>> start

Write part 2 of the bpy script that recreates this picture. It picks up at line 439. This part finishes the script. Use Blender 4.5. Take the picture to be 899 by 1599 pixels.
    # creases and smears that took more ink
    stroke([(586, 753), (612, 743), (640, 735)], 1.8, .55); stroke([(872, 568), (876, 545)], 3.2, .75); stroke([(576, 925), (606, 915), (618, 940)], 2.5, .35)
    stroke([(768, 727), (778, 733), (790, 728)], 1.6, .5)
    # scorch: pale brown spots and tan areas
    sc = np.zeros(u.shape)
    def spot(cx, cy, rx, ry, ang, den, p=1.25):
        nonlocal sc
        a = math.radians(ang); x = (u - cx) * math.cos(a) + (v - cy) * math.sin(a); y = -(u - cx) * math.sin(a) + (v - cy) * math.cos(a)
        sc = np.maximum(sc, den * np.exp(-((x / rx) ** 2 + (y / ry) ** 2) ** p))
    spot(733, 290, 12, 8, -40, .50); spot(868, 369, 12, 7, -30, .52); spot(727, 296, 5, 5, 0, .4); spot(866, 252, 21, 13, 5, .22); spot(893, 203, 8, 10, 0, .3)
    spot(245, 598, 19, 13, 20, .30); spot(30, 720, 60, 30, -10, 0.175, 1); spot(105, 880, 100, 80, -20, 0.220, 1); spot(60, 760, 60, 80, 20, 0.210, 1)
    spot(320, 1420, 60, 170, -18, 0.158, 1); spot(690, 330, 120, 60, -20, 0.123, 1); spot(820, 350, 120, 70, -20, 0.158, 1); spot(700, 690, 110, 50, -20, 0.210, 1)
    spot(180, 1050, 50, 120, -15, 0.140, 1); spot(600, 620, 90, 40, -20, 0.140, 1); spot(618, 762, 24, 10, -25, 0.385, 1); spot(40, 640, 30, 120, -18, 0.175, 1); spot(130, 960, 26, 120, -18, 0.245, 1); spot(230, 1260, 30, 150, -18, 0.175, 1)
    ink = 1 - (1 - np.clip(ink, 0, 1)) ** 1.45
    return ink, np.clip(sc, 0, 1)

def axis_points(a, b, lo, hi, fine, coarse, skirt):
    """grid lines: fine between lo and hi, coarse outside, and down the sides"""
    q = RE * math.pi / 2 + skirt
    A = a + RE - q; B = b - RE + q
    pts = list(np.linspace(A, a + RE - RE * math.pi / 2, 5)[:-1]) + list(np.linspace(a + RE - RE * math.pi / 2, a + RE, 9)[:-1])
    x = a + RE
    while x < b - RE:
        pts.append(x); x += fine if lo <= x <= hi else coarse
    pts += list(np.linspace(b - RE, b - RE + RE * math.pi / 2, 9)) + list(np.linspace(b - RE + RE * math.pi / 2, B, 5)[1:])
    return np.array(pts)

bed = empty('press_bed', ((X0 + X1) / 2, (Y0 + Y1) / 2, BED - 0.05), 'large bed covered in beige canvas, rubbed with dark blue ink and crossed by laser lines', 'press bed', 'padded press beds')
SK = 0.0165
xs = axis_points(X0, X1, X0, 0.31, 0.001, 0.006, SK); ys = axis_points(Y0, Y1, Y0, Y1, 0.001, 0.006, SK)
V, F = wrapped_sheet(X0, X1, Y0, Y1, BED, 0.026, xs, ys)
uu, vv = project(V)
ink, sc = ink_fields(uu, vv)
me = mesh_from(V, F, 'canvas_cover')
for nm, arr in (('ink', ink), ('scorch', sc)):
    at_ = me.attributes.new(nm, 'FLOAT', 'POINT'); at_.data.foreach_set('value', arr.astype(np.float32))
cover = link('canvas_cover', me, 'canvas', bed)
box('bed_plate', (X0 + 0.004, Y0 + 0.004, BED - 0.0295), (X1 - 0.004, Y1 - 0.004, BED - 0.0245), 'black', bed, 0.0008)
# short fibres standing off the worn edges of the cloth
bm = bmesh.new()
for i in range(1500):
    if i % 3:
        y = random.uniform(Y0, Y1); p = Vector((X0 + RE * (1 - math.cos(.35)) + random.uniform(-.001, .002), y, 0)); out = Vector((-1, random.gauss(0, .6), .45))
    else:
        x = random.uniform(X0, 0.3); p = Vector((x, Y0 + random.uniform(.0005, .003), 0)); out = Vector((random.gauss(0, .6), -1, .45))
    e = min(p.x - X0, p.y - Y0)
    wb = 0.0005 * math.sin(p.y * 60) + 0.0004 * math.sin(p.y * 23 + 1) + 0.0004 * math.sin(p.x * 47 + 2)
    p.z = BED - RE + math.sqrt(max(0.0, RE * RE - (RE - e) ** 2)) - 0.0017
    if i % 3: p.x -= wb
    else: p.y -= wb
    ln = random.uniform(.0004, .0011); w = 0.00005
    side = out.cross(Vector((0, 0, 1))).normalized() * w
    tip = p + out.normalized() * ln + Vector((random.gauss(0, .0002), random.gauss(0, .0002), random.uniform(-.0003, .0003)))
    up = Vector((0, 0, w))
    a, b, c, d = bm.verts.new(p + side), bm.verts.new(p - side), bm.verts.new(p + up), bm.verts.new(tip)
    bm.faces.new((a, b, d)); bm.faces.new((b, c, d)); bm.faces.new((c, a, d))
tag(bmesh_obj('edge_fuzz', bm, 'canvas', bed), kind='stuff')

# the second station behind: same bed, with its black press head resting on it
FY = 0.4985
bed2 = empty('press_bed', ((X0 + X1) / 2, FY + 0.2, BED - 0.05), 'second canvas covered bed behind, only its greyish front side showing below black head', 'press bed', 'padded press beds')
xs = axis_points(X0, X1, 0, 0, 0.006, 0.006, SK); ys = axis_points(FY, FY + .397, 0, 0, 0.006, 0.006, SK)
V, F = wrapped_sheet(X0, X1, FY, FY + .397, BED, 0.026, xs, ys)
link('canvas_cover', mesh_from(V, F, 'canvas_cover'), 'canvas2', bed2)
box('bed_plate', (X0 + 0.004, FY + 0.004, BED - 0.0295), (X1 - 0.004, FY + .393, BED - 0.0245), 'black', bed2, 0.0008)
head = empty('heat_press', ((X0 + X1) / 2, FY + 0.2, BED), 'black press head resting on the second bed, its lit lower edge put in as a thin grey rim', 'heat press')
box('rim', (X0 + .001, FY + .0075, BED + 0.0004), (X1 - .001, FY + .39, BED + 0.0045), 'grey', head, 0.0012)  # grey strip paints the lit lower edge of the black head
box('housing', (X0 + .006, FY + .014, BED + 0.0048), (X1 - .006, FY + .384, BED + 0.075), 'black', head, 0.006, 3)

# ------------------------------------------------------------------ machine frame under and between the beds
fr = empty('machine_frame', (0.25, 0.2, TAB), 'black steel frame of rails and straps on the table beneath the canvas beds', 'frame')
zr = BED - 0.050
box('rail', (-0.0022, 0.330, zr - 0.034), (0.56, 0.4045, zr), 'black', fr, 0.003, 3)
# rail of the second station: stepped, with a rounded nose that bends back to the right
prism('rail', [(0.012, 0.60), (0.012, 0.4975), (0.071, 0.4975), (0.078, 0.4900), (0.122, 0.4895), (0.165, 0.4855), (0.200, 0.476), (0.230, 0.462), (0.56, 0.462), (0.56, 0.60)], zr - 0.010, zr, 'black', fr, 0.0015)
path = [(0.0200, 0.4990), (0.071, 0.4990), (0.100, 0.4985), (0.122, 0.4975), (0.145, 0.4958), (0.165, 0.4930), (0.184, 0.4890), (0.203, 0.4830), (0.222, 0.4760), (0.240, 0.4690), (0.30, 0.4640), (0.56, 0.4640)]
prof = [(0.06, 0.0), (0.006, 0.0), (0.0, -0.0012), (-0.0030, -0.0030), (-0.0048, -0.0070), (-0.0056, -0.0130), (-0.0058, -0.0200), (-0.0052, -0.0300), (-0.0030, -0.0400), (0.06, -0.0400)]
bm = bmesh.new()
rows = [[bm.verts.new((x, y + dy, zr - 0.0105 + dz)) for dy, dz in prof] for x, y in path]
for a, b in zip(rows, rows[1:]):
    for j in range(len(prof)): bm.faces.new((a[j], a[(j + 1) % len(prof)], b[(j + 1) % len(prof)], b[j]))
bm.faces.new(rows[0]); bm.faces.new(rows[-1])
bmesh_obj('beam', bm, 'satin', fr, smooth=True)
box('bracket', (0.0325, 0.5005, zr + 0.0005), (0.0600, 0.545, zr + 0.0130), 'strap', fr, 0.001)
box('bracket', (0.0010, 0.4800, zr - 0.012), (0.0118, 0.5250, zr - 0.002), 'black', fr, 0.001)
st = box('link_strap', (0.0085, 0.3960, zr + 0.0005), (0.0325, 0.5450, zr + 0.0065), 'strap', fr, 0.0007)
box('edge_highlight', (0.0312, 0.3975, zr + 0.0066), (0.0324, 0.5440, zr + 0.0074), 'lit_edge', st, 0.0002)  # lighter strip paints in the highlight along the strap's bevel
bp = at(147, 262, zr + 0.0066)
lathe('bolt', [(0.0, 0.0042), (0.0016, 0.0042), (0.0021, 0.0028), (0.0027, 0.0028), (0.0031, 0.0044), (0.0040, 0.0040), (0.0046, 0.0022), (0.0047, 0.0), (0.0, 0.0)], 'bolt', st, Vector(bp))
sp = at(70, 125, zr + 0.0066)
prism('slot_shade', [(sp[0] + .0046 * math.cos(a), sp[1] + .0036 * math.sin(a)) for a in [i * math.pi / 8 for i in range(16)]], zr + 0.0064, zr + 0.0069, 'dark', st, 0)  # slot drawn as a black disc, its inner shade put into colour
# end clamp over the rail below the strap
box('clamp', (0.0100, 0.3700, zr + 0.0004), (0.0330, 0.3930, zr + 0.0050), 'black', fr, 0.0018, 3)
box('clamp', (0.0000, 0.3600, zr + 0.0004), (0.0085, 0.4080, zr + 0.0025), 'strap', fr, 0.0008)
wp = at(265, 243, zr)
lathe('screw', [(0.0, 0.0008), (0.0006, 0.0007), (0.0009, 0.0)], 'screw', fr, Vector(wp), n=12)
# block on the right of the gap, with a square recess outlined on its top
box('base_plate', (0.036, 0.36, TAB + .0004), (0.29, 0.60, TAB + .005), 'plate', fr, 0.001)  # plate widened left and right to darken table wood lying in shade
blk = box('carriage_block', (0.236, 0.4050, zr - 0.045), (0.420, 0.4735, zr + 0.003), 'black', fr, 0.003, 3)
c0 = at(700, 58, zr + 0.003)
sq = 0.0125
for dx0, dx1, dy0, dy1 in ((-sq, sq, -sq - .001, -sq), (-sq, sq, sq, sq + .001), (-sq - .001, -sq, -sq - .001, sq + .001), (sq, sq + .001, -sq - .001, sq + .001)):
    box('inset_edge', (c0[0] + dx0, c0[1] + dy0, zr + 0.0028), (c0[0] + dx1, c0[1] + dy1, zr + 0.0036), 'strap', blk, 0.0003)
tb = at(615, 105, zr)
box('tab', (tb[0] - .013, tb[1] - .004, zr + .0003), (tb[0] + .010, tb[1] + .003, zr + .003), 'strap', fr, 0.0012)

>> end

**DESCRIPTION OF THE TASK:**
Identify each line of the material where the word "that" shows up, and copy it.

**THE OUTPUT:**
Write part 2 of the bpy script that recreates this picture. It picks up at line 439. This part finishes the script. Use Blender 4.5. Take the picture to be 899 by 1599 pixels.
    # creases and smears that took more ink
# rail of the second station: stepped, with a rounded nose that bends back to the right